FORT LAUDERDALE, FLA. (WSVN) - The ousted Fort Lauderdale Police Chief is speaking out days after he was fired from the force.

Larry Scirotto held a media conference at the NAACP building, located along Northwest Sixth Street, Monday morning.

He said he was fired for doing the very thing he was brought in to do.

“If promoting diversity and inclusion in the FLPD is the hill I die on, I will sleep well tonight knowing that I did the right and just thing for this profession, the FLPD and this community,” said the former police chief.

Scirotto was fired by City Manager Chris Lagerbloom on Thursday after six months on the job.

He is now saying he’s not going away without a fight and that all legal actions are on the table.

Scirotto said he was hired to make the police department more inclusive and diverse and was fired for doing just that.

“The city manager warned me that the changes that I would need to make would meet great resistance, and that is ever true today, but he also promised that he would support me all along the way, and I guess that was true until the actual changes started to happen,” said Scirotto.

Scriotto was accused of promoting the officers based on their race, with complaints and investigations referring to the pictures on the walls.

The reports said that Scriotto made a comment saying that “the wall is too white, and I’m gonna change that.” He has said it was taken out of context.

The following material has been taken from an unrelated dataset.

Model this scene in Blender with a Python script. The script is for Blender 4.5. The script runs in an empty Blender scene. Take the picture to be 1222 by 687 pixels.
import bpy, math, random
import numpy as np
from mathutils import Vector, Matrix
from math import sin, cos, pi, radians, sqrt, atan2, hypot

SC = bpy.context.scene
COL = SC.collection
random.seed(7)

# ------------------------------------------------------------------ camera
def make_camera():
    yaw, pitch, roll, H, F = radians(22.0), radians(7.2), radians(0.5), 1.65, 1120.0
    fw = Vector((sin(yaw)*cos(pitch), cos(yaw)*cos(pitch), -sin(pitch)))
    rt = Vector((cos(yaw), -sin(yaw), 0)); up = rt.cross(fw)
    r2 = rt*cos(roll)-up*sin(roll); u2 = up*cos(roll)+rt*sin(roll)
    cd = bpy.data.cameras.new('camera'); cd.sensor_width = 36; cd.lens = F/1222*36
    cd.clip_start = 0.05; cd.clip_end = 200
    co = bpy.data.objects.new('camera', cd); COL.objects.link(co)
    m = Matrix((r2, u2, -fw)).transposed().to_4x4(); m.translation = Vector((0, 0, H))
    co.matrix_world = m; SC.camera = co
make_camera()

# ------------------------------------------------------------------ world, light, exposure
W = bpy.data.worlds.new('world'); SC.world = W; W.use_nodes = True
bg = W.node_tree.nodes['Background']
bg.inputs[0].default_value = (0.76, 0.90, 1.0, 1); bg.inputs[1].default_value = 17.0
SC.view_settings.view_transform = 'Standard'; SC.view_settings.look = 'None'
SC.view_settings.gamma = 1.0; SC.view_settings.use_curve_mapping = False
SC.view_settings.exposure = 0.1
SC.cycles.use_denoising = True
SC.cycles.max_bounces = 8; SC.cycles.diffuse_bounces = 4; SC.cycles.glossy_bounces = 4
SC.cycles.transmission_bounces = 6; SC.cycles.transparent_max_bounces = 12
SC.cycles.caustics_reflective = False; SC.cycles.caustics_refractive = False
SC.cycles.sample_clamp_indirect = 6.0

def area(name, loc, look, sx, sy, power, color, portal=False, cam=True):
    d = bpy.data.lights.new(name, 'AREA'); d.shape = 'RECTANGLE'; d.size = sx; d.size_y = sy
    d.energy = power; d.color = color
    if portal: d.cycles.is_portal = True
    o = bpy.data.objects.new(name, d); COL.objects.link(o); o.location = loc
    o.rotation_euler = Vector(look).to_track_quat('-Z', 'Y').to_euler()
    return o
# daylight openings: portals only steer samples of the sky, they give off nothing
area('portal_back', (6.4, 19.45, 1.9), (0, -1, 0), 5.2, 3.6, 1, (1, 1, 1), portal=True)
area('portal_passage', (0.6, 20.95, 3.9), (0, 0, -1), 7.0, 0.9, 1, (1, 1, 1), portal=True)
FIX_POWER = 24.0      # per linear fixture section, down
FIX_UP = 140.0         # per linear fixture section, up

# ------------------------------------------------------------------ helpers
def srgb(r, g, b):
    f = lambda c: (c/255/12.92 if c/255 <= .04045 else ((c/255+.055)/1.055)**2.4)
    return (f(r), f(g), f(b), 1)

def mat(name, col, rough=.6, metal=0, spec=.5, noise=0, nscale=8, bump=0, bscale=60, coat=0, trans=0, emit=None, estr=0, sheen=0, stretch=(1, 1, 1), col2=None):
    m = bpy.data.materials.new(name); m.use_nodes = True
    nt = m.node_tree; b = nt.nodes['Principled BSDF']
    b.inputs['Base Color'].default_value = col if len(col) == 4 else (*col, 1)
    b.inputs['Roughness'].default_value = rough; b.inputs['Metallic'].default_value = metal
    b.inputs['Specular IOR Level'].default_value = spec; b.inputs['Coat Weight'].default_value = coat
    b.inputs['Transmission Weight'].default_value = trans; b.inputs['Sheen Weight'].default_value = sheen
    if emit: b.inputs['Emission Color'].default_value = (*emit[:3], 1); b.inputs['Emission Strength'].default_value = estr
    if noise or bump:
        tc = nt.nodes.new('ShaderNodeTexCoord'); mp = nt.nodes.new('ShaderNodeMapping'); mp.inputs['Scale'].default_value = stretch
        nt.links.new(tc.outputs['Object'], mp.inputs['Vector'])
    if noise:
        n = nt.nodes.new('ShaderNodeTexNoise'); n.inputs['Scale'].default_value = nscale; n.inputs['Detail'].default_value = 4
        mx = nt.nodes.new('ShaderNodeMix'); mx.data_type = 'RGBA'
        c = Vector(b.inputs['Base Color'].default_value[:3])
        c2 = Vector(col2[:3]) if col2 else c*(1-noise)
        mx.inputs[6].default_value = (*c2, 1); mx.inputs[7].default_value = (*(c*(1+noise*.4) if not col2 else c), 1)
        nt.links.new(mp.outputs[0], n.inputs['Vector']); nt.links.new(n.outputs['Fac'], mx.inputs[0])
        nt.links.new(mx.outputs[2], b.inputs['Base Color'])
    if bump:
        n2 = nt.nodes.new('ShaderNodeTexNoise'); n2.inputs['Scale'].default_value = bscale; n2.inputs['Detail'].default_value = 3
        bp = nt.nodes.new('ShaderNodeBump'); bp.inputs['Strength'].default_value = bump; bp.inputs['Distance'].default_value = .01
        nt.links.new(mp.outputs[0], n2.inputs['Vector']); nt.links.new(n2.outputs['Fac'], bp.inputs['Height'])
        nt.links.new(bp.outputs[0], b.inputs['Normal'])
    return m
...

“The conversation was just about how the first organization looks when the entire wall is all white, not it’s too white. There’s no such thing as ‘too;’ that it is all white, and that we’re telling our community that were building a diverse and inclusive organization, and the wall doesn’t represent that,” said Scriotto.

The report also said Scriotto made a statement saying: “This is between Cecil and Eddie. Which one is blacker?”

“That wasn’t why he was promoted. He was promoted because he is educated with a Master’s degree,” said Scriotto.

For now, he is out of a job, willing to sue just to get it back.

He was the fifth police chief for Fort Lauderdale since 2020.

City officials will not comment following Scirotto’s media conference due to possible pending litigation.